• SET PROBLEM
Word for word, restate every line of the listing that follows.

• AVAILABLE DATA
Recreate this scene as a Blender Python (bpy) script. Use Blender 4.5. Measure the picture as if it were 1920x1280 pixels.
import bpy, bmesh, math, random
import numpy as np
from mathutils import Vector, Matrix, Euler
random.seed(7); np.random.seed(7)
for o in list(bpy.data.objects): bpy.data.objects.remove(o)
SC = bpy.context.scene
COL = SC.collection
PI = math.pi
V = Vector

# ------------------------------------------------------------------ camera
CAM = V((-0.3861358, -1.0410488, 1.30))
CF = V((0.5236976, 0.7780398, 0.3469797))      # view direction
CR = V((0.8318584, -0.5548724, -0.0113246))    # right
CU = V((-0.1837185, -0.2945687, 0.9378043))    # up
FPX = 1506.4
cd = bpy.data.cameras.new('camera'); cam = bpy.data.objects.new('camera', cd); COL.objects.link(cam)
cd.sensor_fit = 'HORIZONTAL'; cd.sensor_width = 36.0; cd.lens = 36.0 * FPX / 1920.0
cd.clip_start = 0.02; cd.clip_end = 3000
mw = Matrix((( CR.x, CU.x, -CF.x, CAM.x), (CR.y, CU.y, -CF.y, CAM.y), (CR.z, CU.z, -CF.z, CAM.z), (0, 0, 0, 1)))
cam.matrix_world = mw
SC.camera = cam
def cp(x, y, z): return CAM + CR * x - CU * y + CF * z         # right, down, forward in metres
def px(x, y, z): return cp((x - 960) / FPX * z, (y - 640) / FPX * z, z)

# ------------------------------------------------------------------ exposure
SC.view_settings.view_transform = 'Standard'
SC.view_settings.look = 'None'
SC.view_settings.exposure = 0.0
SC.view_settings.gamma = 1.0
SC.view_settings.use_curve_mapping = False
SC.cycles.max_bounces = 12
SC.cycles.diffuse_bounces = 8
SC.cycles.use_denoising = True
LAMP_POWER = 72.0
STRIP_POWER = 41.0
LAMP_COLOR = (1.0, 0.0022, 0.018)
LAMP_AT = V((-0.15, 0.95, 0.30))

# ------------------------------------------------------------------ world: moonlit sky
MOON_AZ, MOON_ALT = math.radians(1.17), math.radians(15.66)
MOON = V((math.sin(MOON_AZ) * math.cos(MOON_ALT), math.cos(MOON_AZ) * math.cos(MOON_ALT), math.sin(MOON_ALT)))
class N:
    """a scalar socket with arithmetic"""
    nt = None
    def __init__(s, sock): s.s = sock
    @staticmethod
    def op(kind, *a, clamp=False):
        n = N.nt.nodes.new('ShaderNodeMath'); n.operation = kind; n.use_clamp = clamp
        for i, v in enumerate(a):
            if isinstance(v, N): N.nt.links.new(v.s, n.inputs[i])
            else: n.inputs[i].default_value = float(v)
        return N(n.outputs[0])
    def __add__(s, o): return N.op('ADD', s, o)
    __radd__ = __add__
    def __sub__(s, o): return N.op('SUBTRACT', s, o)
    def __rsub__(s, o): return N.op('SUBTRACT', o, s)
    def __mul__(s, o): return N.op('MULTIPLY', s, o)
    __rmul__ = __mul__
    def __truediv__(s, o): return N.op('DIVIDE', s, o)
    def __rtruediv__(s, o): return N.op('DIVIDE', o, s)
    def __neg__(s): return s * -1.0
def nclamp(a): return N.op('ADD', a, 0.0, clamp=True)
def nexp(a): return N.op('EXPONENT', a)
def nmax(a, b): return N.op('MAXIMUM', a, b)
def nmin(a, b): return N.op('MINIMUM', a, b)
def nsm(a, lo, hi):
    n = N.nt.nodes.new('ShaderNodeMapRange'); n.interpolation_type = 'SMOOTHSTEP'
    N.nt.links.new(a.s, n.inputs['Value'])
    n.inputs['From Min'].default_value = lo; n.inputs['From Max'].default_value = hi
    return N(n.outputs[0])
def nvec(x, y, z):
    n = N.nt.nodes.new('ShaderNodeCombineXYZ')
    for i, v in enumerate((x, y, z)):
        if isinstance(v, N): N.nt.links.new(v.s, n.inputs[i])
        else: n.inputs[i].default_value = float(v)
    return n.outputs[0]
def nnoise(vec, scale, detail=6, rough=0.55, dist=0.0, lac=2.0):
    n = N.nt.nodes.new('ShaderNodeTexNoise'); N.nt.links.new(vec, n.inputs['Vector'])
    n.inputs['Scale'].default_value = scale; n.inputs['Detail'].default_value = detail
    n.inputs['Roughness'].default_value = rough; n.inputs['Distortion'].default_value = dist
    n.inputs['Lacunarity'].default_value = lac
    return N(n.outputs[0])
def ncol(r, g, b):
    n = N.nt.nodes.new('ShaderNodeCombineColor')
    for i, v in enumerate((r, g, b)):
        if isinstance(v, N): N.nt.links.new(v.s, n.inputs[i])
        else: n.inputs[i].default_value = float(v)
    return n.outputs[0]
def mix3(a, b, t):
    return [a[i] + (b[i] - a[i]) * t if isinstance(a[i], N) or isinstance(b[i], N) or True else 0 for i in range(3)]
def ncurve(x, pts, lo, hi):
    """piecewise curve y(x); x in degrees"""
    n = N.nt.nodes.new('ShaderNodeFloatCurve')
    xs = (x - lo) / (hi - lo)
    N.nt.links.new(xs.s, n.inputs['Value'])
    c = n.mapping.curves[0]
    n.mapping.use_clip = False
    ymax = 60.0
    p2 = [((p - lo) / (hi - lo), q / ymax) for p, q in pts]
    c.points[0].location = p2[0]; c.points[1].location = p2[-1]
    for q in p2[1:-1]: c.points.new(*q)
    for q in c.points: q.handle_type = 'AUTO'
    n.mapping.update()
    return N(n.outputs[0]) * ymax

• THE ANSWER
Recreate this scene as a Blender Python (bpy) script. Use Blender 4.5. Measure the picture as if it were 1920x1280 pixels.
import bpy, bmesh, math, random
import numpy as np
from mathutils import Vector, Matrix, Euler
random.seed(7); np.random.seed(7)
for o in list(bpy.data.objects): bpy.data.objects.remove(o)
SC = bpy.context.scene
COL = SC.collection
PI = math.pi
V = Vector

# ------------------------------------------------------------------ camera
CAM = V((-0.3861358, -1.0410488, 1.30))
CF = V((0.5236976, 0.7780398, 0.3469797))      # view direction
CR = V((0.8318584, -0.5548724, -0.0113246))    # right
CU = V((-0.1837185, -0.2945687, 0.9378043))    # up
FPX = 1506.4
cd = bpy.data.cameras.new('camera'); cam = bpy.data.objects.new('camera', cd); COL.objects.link(cam)
cd.sensor_fit = 'HORIZONTAL'; cd.sensor_width = 36.0; cd.lens = 36.0 * FPX / 1920.0
cd.clip_start = 0.02; cd.clip_end = 3000
mw = Matrix((( CR.x, CU.x, -CF.x, CAM.x), (CR.y, CU.y, -CF.y, CAM.y), (CR.z, CU.z, -CF.z, CAM.z), (0, 0, 0, 1)))
cam.matrix_world = mw
SC.camera = cam
def cp(x, y, z): return CAM + CR * x - CU * y + CF * z         # right, down, forward in metres
def px(x, y, z): return cp((x - 960) / FPX * z, (y - 640) / FPX * z, z)

# ------------------------------------------------------------------ exposure
SC.view_settings.view_transform = 'Standard'
SC.view_settings.look = 'None'
SC.view_settings.exposure = 0.0
SC.view_settings.gamma = 1.0
SC.view_settings.use_curve_mapping = False
SC.cycles.max_bounces = 12
SC.cycles.diffuse_bounces = 8
SC.cycles.use_denoising = True
LAMP_POWER = 72.0
STRIP_POWER = 41.0
LAMP_COLOR = (1.0, 0.0022, 0.018)
LAMP_AT = V((-0.15, 0.95, 0.30))

# ------------------------------------------------------------------ world: moonlit sky
MOON_AZ, MOON_ALT = math.radians(1.17), math.radians(15.66)
MOON = V((math.sin(MOON_AZ) * math.cos(MOON_ALT), math.cos(MOON_AZ) * math.cos(MOON_ALT), math.sin(MOON_ALT)))
class N:
    """a scalar socket with arithmetic"""
    nt = None
    def __init__(s, sock): s.s = sock
    @staticmethod
    def op(kind, *a, clamp=False):
        n = N.nt.nodes.new('ShaderNodeMath'); n.operation = kind; n.use_clamp = clamp
        for i, v in enumerate(a):
            if isinstance(v, N): N.nt.links.new(v.s, n.inputs[i])
            else: n.inputs[i].default_value = float(v)
        return N(n.outputs[0])
    def __add__(s, o): return N.op('ADD', s, o)
    __radd__ = __add__
    def __sub__(s, o): return N.op('SUBTRACT', s, o)
    def __rsub__(s, o): return N.op('SUBTRACT', o, s)
    def __mul__(s, o): return N.op('MULTIPLY', s, o)
    __rmul__ = __mul__
    def __truediv__(s, o): return N.op('DIVIDE', s, o)
    def __rtruediv__(s, o): return N.op('DIVIDE', o, s)
    def __neg__(s): return s * -1.0
def nclamp(a): return N.op('ADD', a, 0.0, clamp=True)
def nexp(a): return N.op('EXPONENT', a)
def nmax(a, b): return N.op('MAXIMUM', a, b)
def nmin(a, b): return N.op('MINIMUM', a, b)
def nsm(a, lo, hi):
    n = N.nt.nodes.new('ShaderNodeMapRange'); n.interpolation_type = 'SMOOTHSTEP'
    N.nt.links.new(a.s, n.inputs['Value'])
    n.inputs['From Min'].default_value = lo; n.inputs['From Max'].default_value = hi
    return N(n.outputs[0])
def nvec(x, y, z):
    n = N.nt.nodes.new('ShaderNodeCombineXYZ')
    for i, v in enumerate((x, y, z)):
        if isinstance(v, N): N.nt.links.new(v.s, n.inputs[i])
        else: n.inputs[i].default_value = float(v)
    return n.outputs[0]
def nnoise(vec, scale, detail=6, rough=0.55, dist=0.0, lac=2.0):
    n = N.nt.nodes.new('ShaderNodeTexNoise'); N.nt.links.new(vec, n.inputs['Vector'])
    n.inputs['Scale'].default_value = scale; n.inputs['Detail'].default_value = detail
    n.inputs['Roughness'].default_value = rough; n.inputs['Distortion'].default_value = dist
    n.inputs['Lacunarity'].default_value = lac
    return N(n.outputs[0])
def ncol(r, g, b):
    n = N.nt.nodes.new('ShaderNodeCombineColor')
    for i, v in enumerate((r, g, b)):
        if isinstance(v, N): N.nt.links.new(v.s, n.inputs[i])
        else: n.inputs[i].default_value = float(v)
    return n.outputs[0]
def mix3(a, b, t):
    return [a[i] + (b[i] - a[i]) * t if isinstance(a[i], N) or isinstance(b[i], N) or True else 0 for i in range(3)]
def ncurve(x, pts, lo, hi):
    """piecewise curve y(x); x in degrees"""
    n = N.nt.nodes.new('ShaderNodeFloatCurve')
    xs = (x - lo) / (hi - lo)
    N.nt.links.new(xs.s, n.inputs['Value'])
    c = n.mapping.curves[0]
    n.mapping.use_clip = False
    ymax = 60.0
    p2 = [((p - lo) / (hi - lo), q / ymax) for p, q in pts]
    c.points[0].location = p2[0]; c.points[1].location = p2[-1]
    for q in p2[1:-1]: c.points.new(*q)
    for q in c.points: q.handle_type = 'AUTO'
    n.mapping.update()
    return N(n.outputs[0]) * ymax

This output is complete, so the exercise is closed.